- [The exercise] Copy every line from the material below that holds "part".
++++ Dataset section
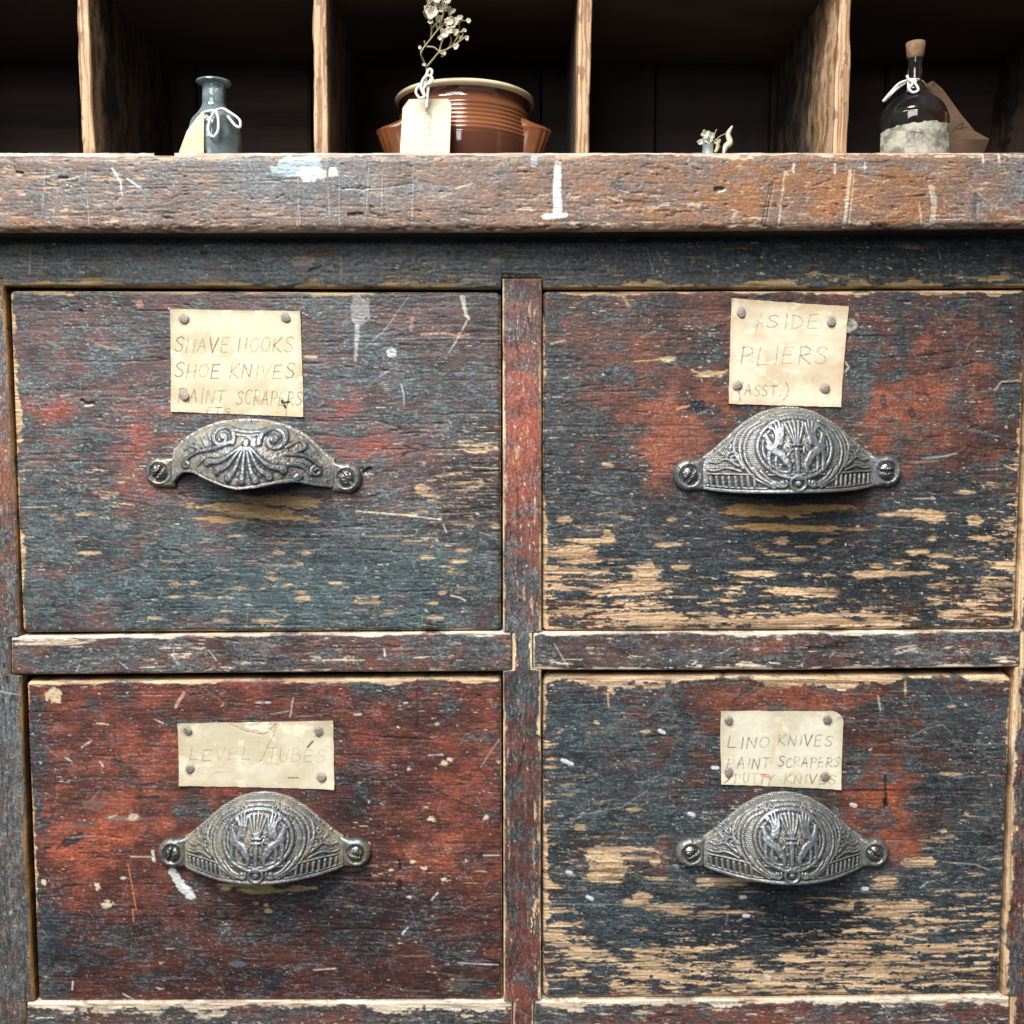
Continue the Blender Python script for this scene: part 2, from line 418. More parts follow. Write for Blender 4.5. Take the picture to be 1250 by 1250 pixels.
# worktop (front edge 18 mm proud of the frame)
LEDGE_Y = -0.018
wt = Face(const(-120), const(1370), seg((-120, 188), (0, 187.5), (1250, 183.5), (1370, 183)), seg((-120, 283), (0, 282.5), (625, 282), (1250, 277.5), (1370, 277)), 1.15, 11)
paint_wood(wt, dict(reds=((58, 43, 35), (112, 88, 74), (140, 92, 54)), darks=((64, 67, 70), (120, 122, 124)), cl=.42, lo=.08, hi=.92, tooth=.75, mx=3.4, my=1.4, chips=.008,
    R=(.50, [(1000, 232, 270, 60, .42), (180, 240, 300, 60, -.02)]),
    D=(.18, [(100, 220, 260, 70, .3), (420, 225, 140, 50, .34), (320, 210, 60, 30, .3), (1080, 200, 200, 10, .3), (1240, 220, 40, 50, .4), (560, 215, 60, 30, .2)]),
    T=(.1, [(350, 210, 120, 30, .5)]), S=(.55, [(900, 240, 300, 60, -.2)]),
    B=(.03, [(60, 240, 60, 30, .22), (130, 235, 30, 40, .15), (650, 260, 120, 30, .1), (820, 262, 200, 20, .12)]),
    bare0=(150, 118, 92), bare1=(206, 182, 156), wear=(0, 0, 5, 3.5), scr=420, spk=110, dent=110))
S_ = wt.stroke
# pale paint spills, ticks, cuts along the worktop edge
wt.patch(363, 203, 30, 13, (166, 184, 190), .85, .3, .35, 0, 14, 8); wt.patch(383, 213, 17, 9, (222, 220, 210), .95, .5, .5, -.1, 6, 5); wt.patch(407, 211, 6, 6, (222, 214, 196), .9, .5, .5)
S_([(681, 208), (680, 230), (681, 262)], 4.6, (206, 214, 222), .95, .5, rag=.8, w1=5.2); S_([(665, 265), (690, 263)], 3.2, (232, 232, 228), .97, .6, rag=.8)
S_([(681, 200), (681, 208)], 4, (210, 212, 212), .6, .2, rag=1.5); S_([(652, 191), (652, 201)], 4, (170, 184, 190), .7, .2, rag=1.2)
S_([(137, 206), (147, 222), (149, 238)], 1.6, (206, 214, 220), .9, .3, rag=.8, w1=.6); S_([(155, 218), (172, 230)], 1.3, (212, 218, 222), .9, .3, rag=.6)
for x, l in ((505, 60), (450, 46), (366, 60), (398, 50), (363, 55), (104, 60), (55, 40), (414, 60), (467, 50)):
    S_([(x, 205), (x + random.Random(x).uniform(-4, 5), 215 + l)], .55, (196, 192, 188), .55, -.6); S_([(x + 1.4, 207), (x + 2, 213 + l)], .5, (50, 52, 56), .5, -.5)
S_([(412, 230), (470, 229), (505, 224)], .7, (60, 62, 66), .8, -1); S_([(412, 231.5), (470, 230.5)], .5, (190, 190, 188), .6)
for pts in (((944, 222), (934, 275)), ((940, 226), (930, 274))): S_(pts, .8, (52, 52, 52), .8, -1)
for (x, x2, w) in ((958, 950, 1.4), (1038, 1030, 2.0), (1043, 1036, .9)): S_([(x, 208), (x2, 276)], w, (206, 190, 166), .75, -.4, rag=.8)
S_([(1137, 228), (1141, 250), (1138, 272)], 3.4, (190, 180, 166), .7, .2, rag=1.4); S_([(1122, 246), (1125, 274)], 1.5, (196, 180, 158), .7, 0, rag=.8)
S_([(1192, 238), (1190, 262)], 3.2, (60, 70, 78), .8, -.3, rag=1.2); S_([(1195, 248), (1194, 262)], 1.8, (128, 142, 148), .7, 0, rag=1)
for x, y in ((1019, 204), (969, 204), (1056, 202), (1200, 192), (1220, 192)): S_([(x, y - 4), (x, y + 7)], 1.8, (212, 206, 194), .8, .3, rag=.9)
S_([(750, 226), (762, 233), (757, 219)], 4.2, (66, 66, 66), .8, -.8, rag=1.8); S_([(756, 232), (768, 235)], 1.0, (176, 172, 166), .8); S_([(752, 222), (760, 218)], .8, (180, 176, 170), .6)
S_([(874, 231), (882, 231)], 2.6, (26, 24, 24), .95, -2.5, rag=.6); S_([(877, 234), (885, 232)], 1.0, (226, 218, 206), .9)
S_([(427, 262), (441, 261)], 2.2, (24, 24, 26), .9, -2.5, rag=.9); S_([(72, 217), (82, 217)], 1.5, (24, 24, 26), .9, -2); S_([(20, 210), (27, 211)], 1.6, (24, 24, 26), .9, -2)
S_([(792, 258), (812, 248)], 1.6, (196, 182, 166), .6, 0, rag=.8); S_([(556, 230), (577, 224)], .9, (206, 200, 192), .8); S_([(893, 268), (899, 258)], 2.2, (196, 180, 160), .6, 0, rag=1)
S_([(1085, 242), (1128, 238)], .7, (70, 56, 50), .8, -.8); S_([(1118, 239), (1130, 238)], 1.0, (40, 34, 32), .8, -1)
for k in range(120):
    rr = wt.rng; x = rr.uniform(820, 1250); y = rr.uniform(190, 272)
    a = rr.uniform(-1, 1) * .8; l = rr.exponential(5) + 1
    S_([(x - l * math.cos(a), y - l * math.sin(a)), (x + l * math.cos(a), y + l * math.sin(a))], rr.uniform(.3, .8), (206, 190, 168), rr.uniform(.25, .6), 0, rag=.5)
wt.h += np.minimum(0, -(fbm(wt.X / 10, wt.Y / 4, 4, 77) - .45) * 9) * (1 - sst(0, 9, wt.eB)) * 1.0
wt.h -= 1.4 * sst(.765, .82, fbm(wt.X / 12, wt.Y / 3.0, 3, 78))
Vw = wt.geometry(LEDGE_Y, 8, 12)
adopt(sheet_mesh('worktop', Vw, M_wood, wt.col, wt.r, None, 0.16, True, lin((44, 38, 34))), cab)  # unpainted wood, darkened further to paint in shade under the overhang

# top rail
tr = Face(const(-120), const(1370), seg((-120, 282), (0, 282), (1250, 277), (1370, 277)),
          step_in(seg((-120, 349), (0, 349.5), (300, 351), (600, 352.5), (1000, 352.5), (1250, 350.5), (1370, 350)), ((612, 662.5, 339.2), (-200, 4, 340), (1262, 1400, 340))), 1.15, 12)
paint_wood(tr, dict(reds=((50, 44, 40), (82, 68, 56), (110, 80, 58)), darks=((22, 28, 30), (90, 95, 95)),
    R=(.5, []), D=(.8, [(260, 320, 300, 30, -.1), (900, 320, 400, 40, .1)]), T=(.1, [(260, 325, 320, 30, .4)]), S=(.3, [(200, 330, 300, 16, .4), (1000, 320, 350, 50, -.2)]),
    chips=.012, K=(0, [(1020, 312, 330, 34, .8), (720, 312, 150, 34, .55), (1250, 320, 120, 30, .4)]), B=(.015, [(560, 342, 60, 9, .45), (480, 345, 50, 6, .4), (1020, 335, 60, 12, .25), (1200, 343, 60, 8, .3), (380, 312, 20, 8, .35)]),
    bare0=(110, 86, 56), bare1=(190, 158, 112), wear=(0, 0, 0, 7), scr=420, spk=160, dent=60))
tr.patch(370, 318, 14, 6, (150, 140, 116), .6); tr.patch(605, 319, 9, 3, (150, 140, 116), .6)
S_ = tr.stroke
S_([(416, 308), (416, 342)], .7, (176, 170, 156), .6); S_([(37, 300), (36, 335)], 1.0, (176, 172, 156), .6, 0, rag=.6); S_([(519, 333), (545, 327)], 1.2, (170, 156, 128), .6, 0, rag=.8)
S_([(378, 331), (390, 326)], 1.6, (26, 26, 28), .8, -1.5, rag=.5); S_([(246, 309), (251, 309)], 1.7, (24, 24, 26), .85, -1.5, rag=.5)
S_([(790, 304), (797, 332)], .7, (150, 150, 150), .5); S_([(803, 308), (806, 318)], 1.1, (130, 134, 136), .6); S_([(1145, 304), (1148, 316)], 1.0, (130, 134, 136), .5)
part('top_rail', tr, 0.0, 0.03, M_wood, 4)

# centre stile with its halved joints
cs = Face(step_in(seg((339, 613.5), (1265, 615)), ((771.5, 819.5, 625.5), (1223, 1400, 626.5))), step_in(seg((339, 661), (1265, 660.5)), ((772, 818, 650), (1221, 1400, 651.5))), const(340), const(1265), 1.1, 13)
paint_wood(cs, dict(vert=1, reds=((50, 34, 33), (108, 66, 58), (150, 74, 52)), darks=((22, 29, 32), (92, 98, 99)),
    R=(.42, [(640, 540, 40, 120, .3), (638, 560, 20, 50, .25), (640, 420, 40, 100, .1)]), D=(.24, [(638, 365, 40, 30, .4), (640, 560, 40, 110, -.25), (638, 760, 60, 130, .45), (640, 950, 60, 150, .2), (645, 1120, 60, 90, .1)]),
    T=(.2, [(640, 860, 60, 60, .5)]), S=(.55, [(640, 1000, 50, 200, -.15)]), B=(.02, [(658, 1090, 5, 60, .3)]), wear=(2.2, 2.6, 1, 0), K=(0, [(640, 1050, 40, 160, .2)]), scr=500, spk=260, dent=60,
    bare0=(170, 134, 98), bare1=(240, 216, 180)))
for x, y in ((633, 545), (640, 590), (651, 662), (628, 520), (645, 640)): cs.stroke([(x, y), (x + 1, y + 2)], 1.3, (216, 206, 198), .8, .3)
part('stile', cs, -0.0008, 0.03, M_woodv, 1.6)

# left and right stiles
ls = Face(const(-110), step_in(seg((339, 4), (350, 5), (590, 18), (771, 23), (825, 25.6), (1050, 33), (1130, 37.5), (1222, 42), (1300, 46)), ((777, 824, 12), (1223, 1400, 31))), const(340), const(1265), 1.1, 14)
paint_wood(ls, dict(vert=1, reds=((44, 34, 33), (98, 68, 58), (132, 80, 56)), darks=((30, 34, 36), (108, 109, 109)), R=(.5, [(8, 560, 18, 80, .35)]),
    D=(.62, [(6, 560, 30, 110, -.45), (10, 900, 60, 90, .35), (10, 720, 40, 60, -.1), (20, 1150, 60, 120, .2)]), S=(.6, []), T=(.25, [(10, 860, 50, 60, .4)]), B=(.02, []), wear=(0, 3.2, 1, 0),
    bare0=(104, 72, 40), bare1=(168, 126, 80), scr=500, spk=260, dent=60))
ls.stroke([(-5, 843), (22, 848)], .8, (190, 186, 178), .8, -.5)
part('stile', ls, -0.0004, 0.03, M_woodv, 2.6)
rs = Face(step_in(seg((339, 1262), (350, 1262), (770, 1242.5), (830, 1239), (1215, 1224.5), (1300, 1221)), ((771, 815, 1246.5), (1216, 1400, 1234))), const(1370), const(340), const(1265), 1.1, 15)
paint_wood(rs, dict(vert=1, reds=((52, 38, 36), (100, 66, 58), (150, 100, 66)), darks=((46, 48, 52), (100, 98, 98)), R=(.35, []), D=(.55, []), S=(.3, []), B=(.02, []), wear=(5.5, 0, 1, 0),
    bare0=(170, 132, 94), bare1=(236, 206, 166), scr=400, spk=200, dent=50))
part('stile', rs, -0.0004, 0.03, M_woodv, 2.6)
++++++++
- [The response]
Continue the Blender Python script for this scene: part 2, from line 418. More parts follow. Write for Blender 4.5. Take the picture to be 1250 by 1250 pixels.
part('top_rail', tr, 0.0, 0.03, M_wood, 4)
part('stile', cs, -0.0008, 0.03, M_woodv, 1.6)
part('stile', ls, -0.0004, 0.03, M_woodv, 2.6)
part('stile', rs, -0.0004, 0.03, M_woodv, 2.6)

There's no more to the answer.